• _DATA SEGMENT_:
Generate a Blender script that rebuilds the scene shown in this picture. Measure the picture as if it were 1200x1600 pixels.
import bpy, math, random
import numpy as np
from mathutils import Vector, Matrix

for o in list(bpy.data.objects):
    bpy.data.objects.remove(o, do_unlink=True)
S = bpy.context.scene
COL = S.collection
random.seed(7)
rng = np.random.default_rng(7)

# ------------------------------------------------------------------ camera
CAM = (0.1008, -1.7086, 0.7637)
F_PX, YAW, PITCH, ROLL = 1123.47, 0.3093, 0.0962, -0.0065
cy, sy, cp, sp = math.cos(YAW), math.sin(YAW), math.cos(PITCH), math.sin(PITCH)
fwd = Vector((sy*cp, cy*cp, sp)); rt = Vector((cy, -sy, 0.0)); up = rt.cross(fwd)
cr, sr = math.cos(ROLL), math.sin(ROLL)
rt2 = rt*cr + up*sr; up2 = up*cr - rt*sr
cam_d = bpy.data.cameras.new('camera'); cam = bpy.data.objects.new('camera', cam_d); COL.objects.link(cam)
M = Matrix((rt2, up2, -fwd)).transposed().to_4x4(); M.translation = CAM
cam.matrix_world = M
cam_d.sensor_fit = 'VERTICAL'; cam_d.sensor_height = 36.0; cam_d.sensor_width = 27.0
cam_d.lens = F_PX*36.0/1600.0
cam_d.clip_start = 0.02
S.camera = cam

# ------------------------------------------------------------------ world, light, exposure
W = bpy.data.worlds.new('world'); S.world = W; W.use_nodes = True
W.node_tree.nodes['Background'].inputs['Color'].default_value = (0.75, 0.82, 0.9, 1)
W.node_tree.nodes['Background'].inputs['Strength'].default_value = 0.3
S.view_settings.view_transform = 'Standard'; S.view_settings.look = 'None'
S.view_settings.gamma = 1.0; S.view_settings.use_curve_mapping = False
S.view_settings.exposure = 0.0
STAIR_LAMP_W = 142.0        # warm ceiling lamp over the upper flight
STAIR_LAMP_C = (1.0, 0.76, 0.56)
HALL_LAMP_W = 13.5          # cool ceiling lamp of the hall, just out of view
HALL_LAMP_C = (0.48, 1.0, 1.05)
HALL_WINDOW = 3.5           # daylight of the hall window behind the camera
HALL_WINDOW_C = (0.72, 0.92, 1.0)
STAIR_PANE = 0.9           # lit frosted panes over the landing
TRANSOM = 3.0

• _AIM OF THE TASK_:
The required output is the exact run of lines from the beginning of the listing above to the line that contains "from mathutils import Vector, Matrix", inclusive of both.

• _EXPECTED OUTPUT_:
Generate a Blender script that rebuilds the scene shown in this picture. Measure the picture as if it were 1200x1600 pixels.
import bpy, math, random
import numpy as np
from mathutils import Vector, Matrix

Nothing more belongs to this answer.